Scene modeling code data
------
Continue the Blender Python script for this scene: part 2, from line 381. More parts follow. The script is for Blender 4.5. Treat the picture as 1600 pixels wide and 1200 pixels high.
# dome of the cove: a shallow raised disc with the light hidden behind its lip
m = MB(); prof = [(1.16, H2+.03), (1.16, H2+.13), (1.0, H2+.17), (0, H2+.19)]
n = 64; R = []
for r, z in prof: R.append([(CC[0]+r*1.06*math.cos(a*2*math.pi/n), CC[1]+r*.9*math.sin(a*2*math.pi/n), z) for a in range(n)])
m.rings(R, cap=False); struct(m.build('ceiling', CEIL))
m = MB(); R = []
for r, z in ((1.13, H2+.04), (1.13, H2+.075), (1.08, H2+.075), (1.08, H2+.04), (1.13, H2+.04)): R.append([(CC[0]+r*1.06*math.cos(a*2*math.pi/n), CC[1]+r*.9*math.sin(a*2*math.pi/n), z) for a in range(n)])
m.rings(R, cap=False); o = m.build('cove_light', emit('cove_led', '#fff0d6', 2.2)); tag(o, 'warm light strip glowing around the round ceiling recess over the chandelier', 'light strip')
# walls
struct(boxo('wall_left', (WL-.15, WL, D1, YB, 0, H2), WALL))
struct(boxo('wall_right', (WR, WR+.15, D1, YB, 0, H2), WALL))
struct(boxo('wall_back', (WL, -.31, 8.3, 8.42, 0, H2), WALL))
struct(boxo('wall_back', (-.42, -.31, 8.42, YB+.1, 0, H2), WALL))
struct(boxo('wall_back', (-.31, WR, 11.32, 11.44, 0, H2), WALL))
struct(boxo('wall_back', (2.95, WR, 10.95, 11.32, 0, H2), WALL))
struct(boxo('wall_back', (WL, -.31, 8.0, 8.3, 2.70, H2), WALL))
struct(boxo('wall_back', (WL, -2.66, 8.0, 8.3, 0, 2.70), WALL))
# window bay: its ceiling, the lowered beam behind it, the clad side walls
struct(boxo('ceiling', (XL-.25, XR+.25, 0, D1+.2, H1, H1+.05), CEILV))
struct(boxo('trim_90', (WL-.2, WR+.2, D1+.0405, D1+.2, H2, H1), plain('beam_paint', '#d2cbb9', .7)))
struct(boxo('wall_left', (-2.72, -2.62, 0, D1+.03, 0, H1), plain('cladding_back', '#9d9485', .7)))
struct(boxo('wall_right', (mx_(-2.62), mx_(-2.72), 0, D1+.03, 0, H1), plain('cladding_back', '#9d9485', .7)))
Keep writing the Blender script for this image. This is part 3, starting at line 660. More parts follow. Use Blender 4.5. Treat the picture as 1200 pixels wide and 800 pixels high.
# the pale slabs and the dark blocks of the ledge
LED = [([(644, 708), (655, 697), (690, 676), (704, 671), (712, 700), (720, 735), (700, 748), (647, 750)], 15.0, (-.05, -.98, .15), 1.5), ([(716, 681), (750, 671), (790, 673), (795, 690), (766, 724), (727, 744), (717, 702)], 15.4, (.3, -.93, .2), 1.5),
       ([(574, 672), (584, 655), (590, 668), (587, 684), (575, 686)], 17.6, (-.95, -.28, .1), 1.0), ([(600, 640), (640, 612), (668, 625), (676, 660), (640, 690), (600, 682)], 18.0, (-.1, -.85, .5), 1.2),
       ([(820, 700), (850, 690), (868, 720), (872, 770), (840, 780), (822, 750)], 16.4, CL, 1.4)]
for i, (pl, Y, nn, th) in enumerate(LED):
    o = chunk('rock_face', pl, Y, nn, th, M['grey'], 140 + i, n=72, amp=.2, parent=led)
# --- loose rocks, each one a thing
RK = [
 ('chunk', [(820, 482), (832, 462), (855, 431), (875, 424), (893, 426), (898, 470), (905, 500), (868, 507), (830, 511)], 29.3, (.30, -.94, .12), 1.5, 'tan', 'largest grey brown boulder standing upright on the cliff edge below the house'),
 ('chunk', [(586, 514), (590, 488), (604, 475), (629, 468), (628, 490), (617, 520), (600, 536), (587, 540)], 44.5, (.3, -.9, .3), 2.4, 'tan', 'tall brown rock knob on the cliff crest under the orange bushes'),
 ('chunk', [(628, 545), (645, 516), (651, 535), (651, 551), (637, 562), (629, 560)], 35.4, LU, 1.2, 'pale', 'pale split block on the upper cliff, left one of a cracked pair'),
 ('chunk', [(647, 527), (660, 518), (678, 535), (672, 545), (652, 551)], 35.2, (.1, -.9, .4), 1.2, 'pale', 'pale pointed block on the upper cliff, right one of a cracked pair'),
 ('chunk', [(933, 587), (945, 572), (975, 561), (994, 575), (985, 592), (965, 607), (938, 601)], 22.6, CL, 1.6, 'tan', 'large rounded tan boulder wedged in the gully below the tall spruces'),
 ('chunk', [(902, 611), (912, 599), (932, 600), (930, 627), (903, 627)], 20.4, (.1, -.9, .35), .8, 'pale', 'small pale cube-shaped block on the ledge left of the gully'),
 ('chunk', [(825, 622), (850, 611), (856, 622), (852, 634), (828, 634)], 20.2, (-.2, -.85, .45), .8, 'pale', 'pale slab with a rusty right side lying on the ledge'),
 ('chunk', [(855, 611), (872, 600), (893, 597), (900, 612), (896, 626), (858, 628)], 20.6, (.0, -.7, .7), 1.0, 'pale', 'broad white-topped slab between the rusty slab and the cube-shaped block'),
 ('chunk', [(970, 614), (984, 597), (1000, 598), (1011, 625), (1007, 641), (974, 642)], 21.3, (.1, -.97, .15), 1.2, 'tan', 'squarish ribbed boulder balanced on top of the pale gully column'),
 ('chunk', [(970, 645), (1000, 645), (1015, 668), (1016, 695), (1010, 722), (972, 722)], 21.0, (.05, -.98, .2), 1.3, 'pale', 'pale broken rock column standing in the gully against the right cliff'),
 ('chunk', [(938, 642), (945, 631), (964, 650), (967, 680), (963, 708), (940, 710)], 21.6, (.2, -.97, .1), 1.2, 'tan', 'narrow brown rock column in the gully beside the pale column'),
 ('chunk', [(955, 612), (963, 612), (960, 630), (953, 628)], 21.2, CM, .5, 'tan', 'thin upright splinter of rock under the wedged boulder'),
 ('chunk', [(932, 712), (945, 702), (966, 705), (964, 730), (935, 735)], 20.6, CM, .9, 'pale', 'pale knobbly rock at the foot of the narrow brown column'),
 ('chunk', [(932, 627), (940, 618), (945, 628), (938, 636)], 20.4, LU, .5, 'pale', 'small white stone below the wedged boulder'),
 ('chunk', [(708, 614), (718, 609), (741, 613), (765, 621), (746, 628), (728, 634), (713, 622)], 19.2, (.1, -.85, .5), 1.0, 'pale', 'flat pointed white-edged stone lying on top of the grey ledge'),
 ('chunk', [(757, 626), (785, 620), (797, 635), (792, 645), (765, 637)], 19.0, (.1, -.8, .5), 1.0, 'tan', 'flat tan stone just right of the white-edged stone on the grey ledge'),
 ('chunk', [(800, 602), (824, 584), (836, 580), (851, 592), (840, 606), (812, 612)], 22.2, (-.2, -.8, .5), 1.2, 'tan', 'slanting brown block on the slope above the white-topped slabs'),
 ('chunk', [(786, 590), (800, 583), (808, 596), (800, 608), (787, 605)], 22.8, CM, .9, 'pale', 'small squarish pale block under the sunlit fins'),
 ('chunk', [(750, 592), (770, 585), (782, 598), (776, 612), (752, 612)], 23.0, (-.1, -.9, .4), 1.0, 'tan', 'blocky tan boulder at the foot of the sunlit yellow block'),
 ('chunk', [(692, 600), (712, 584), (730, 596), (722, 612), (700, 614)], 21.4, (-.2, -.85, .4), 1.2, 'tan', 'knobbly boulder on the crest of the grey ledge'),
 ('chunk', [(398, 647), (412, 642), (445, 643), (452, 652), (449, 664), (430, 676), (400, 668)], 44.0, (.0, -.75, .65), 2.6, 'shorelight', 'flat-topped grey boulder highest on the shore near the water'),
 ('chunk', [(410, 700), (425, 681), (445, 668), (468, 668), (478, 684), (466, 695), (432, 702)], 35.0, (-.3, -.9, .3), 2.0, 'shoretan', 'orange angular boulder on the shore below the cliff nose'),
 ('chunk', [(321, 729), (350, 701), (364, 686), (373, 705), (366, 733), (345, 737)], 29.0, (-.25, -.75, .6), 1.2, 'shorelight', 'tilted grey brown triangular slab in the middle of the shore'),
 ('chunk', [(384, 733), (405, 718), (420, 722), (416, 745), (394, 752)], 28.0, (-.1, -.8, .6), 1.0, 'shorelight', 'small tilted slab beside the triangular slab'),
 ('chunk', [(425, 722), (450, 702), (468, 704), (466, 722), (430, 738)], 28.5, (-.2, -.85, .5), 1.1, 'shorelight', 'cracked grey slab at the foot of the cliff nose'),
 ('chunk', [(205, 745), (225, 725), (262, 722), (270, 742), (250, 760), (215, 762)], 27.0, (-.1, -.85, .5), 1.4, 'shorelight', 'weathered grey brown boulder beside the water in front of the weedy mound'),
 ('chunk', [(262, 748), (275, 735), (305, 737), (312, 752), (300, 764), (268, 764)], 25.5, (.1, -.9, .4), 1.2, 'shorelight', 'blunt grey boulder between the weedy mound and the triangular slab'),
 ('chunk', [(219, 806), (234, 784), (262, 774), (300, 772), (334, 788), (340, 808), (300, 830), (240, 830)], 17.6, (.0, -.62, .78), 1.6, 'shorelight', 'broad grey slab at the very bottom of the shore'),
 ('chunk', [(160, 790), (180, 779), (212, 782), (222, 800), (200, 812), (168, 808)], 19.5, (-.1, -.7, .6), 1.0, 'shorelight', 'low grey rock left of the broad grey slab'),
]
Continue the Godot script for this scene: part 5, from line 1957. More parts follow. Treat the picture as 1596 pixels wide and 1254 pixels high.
------
Which lines in the data above contain "wide"? Show each one.

**THE REPLY:**
Continue the Blender Python script for this scene: part 2, from line 381. More parts follow. The script is for Blender 4.5. Treat the picture as 1600 pixels wide and 1200 pixels high.
Keep writing the Blender script for this image. This is part 3, starting at line 660. More parts follow. Use Blender 4.5. Treat the picture as 1200 pixels wide and 800 pixels high.
Continue the Godot script for this scene: part 5, from line 1957. More parts follow. Treat the picture as 1596 pixels wide and 1254 pixels high.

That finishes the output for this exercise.